Ms McMinn said history had demonstrated that women were among the first groups to leave formal employment in an economic slowdown, leaving them particularly vulnerable.

Prof Kathleen Lynch, UCD chair of equality studies, said the inequality in care work faced by women had a profound effect on their financial status.

"Most care labour is unpaid, so women suffer a direct material loss in both the short-term, through lack of salary, and long- term, through a lack of pension cover. The doing of care work leaves others, mostly men, free to advance their material and social status and enjoy more leisure."

She said the rich and powerful, whom she described as "care commanders", could claim immunity from care responsibilities, whereas women were the "foot soldiers" of care work and society assumed this role came naturally to them.

Prof Lynch said modern business culture, for example, ignored the fact that people may have caring roles, with early morning business meetings becoming normal practice and the preference for the "zero-load worker" with no caring responsibilities.

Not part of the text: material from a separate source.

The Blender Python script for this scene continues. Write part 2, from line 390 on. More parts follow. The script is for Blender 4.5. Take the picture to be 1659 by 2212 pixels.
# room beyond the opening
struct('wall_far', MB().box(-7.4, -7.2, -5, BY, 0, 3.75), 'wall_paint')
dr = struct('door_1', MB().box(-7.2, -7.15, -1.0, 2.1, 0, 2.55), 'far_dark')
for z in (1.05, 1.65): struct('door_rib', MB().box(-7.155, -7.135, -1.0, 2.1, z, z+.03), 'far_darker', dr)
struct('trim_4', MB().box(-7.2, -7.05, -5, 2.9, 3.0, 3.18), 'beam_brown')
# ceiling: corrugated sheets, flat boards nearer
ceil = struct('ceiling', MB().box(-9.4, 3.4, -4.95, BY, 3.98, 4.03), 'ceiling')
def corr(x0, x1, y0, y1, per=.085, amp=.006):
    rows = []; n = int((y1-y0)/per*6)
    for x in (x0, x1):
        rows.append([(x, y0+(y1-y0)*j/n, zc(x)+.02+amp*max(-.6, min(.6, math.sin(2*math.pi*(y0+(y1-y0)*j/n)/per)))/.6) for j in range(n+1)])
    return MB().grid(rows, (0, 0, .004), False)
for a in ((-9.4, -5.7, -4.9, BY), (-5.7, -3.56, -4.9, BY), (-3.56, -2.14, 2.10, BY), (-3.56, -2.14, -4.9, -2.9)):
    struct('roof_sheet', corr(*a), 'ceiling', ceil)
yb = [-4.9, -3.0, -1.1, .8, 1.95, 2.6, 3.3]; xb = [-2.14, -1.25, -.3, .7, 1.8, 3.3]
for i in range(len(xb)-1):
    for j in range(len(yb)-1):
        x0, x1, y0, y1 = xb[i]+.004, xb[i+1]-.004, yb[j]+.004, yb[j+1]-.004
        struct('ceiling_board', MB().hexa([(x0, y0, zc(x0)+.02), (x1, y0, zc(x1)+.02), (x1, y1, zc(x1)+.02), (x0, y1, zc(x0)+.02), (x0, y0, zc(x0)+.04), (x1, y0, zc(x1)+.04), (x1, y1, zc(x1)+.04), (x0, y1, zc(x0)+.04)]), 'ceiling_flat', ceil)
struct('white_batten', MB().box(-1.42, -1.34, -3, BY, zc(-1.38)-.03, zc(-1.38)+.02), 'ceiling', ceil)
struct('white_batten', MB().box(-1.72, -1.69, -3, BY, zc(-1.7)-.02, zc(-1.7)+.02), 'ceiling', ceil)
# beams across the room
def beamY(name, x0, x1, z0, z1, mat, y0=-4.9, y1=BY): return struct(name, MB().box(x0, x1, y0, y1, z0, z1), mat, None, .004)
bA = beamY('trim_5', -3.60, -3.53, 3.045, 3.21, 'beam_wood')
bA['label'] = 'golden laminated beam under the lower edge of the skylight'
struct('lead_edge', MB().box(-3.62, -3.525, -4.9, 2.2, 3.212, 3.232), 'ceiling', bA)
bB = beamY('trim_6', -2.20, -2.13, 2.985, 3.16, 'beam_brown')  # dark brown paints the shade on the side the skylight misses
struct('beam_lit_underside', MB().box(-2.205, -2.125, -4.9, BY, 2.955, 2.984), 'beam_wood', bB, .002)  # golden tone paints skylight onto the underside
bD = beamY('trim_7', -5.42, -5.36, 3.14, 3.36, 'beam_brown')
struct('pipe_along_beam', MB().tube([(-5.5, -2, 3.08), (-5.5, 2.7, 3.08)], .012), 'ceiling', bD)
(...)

The women's council said the discussion on sharing care work was taking place in other countries such as Spain. There the government recently introduced a law obliging men who marry in civil ceremonies to pledge to share domestic responsibilities and the care of children and older family members.

In the US there are also signs of a shift towards more sharing of care work. Research suggests younger fathers are spending more time with their children than older fathers do.